Tuesday, 3 July 2012

Dukung Polda DIY?


Pagi hari tadi aku pergi ke Polda DIY, disana kawan-kawan sudah berkumpul dengan baju serba hitam. Aku melihat beberapa polisi dengan seragam beda-beda melirik tanya, satu orang polisi menghampiri kami dan bertanya kenapa kami berkumpul di Polda DIY.

Kami berkumpul disana pagi ini untuk mendukung kepolisian mengusut kekerasan yang terjadi di Lkis waktu diskusi Irsyad Manji. Dibalik isu kontroversial yang ada, aku menyayangkan terjadinya tindak kekerasan, apalagi beberapa korban adalah perempuan. MMI selaku pihak yang melakukan penyerangan mengaku tidak menyakiti perempuan yang hadir disana tetapi ternyata hal itu tidar benar. Aku mencium bau-bau politik tahi anjing dari pernyataan tersebut.

Agenda yang diusung kawan-kawan pagi itu adalah mengadakan orasi di depan Polda DIY dan mengusulkan penambahan saksi 3 orang. Langkah konkret yang dilakukan menanggapi respon Polda yang cukup lambat dalam menyelesaikan kasus, sudah menunggu 50 hari sejak kasus kekerasan tersebut terjadi.
Tetapi aku cukup pesimis dengan agenda yang kawan-kawan lakukan. Dari aksi kekerasan yang melibatkan MMI atau FPI, polisi sama sekali tidak bisa menindak secara tegas. Entah apakah ada konspirasi besar dibelakangnya.

Jika kita berpikir lebih kritis, FPI dan MMI mencoba mengusung syariah kedalam ranah Indonesia. Mereka secara tegas dan keras melawan nilai-nilai yang bertentangan dengan Syariah. Tetapi apakah mereka pernah bertindak keras masalah terbesar di Indonesia, yaitu korupsi? Saya kira usaha mereka dalam memerangi korupsi di negeri ini nol besar.

Itu belum lagi jika kita mengaitkan masalah lain seperti kemiskinan. Kedua masalah diatas adalah masalah besar yang menyangkut moral dan harus dituntaskan terlebih dahulu sebelum mereka berkoar-koar mengenai syariah. Bagaimana kami atau rakyat Indonesia bisa percaya dengan mereka (yang akan menerapkan syariah) jika yang kami tahu mereka adalah sosok preman bersorban.

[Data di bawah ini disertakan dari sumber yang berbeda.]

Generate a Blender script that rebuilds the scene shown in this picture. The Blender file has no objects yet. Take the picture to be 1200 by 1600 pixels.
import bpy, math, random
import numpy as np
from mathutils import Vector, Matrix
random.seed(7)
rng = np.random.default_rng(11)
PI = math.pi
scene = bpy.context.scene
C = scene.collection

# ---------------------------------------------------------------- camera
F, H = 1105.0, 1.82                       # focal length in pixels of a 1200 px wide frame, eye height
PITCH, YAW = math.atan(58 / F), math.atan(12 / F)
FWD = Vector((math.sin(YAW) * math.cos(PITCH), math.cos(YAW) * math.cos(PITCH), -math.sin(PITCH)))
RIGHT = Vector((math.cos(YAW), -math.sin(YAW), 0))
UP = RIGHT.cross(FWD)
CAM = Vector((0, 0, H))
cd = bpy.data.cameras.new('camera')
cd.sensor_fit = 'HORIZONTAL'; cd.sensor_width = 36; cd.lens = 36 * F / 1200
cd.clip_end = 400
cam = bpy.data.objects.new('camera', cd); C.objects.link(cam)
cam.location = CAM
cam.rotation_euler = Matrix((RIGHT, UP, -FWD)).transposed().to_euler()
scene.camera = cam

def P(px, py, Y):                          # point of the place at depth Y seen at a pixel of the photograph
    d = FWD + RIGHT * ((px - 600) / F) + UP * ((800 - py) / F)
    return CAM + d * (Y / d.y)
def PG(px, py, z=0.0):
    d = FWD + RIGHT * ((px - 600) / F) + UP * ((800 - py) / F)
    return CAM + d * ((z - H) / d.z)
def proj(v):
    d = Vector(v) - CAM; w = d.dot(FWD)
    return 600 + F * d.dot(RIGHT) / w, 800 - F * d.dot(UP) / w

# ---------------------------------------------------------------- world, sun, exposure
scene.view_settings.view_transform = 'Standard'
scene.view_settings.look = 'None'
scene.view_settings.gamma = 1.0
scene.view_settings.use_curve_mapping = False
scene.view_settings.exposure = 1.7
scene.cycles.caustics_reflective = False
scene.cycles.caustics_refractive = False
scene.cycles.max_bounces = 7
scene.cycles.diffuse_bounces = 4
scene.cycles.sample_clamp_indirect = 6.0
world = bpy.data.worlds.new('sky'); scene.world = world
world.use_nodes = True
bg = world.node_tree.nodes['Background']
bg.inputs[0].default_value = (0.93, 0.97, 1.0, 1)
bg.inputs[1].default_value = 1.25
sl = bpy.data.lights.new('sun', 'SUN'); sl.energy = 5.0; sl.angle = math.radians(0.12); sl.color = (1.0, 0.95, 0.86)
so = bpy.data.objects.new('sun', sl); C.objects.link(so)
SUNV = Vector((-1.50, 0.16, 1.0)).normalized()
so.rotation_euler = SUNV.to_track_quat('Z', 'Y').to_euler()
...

Konflik yang melibatkan FPI dan MMI juga selalu konflik horizontal, tak pernah secara nyata menantang pemerintah (konflik vertikal). Dan kadang kemunculan mereka berada di saat pemerintah status quo sedang bermasalah dan media-media yang fokus dalam memberitakan masalah pemerintah tiba-tiba beralih ke masalah kelompok garis keras tersebut.

Jadi aku sedikit pesimis dengan agenda kawan-kawan melalui birokrasi hari ini. Aku sedikit sepakat dengan cara-cara HTI yang berjuang diluar sistem (anarchy). Memang kita berada di Negara hukum dengan sebuah sistem yang berjalan dan harus ditaati. Tetapi jika sistem itu hanyalah kamuflase pelanggengan kekuasaan pemerintah tanpa pedulu rakyat. Sudah saatnya kita berjuang melalui jalan lain.

Dan pertanyaan itulah yang harus kita jawab dan kerjakan bersama-sama. Agenda kemerdekaan 1945 dan Reformasi 1998 belumlah usai.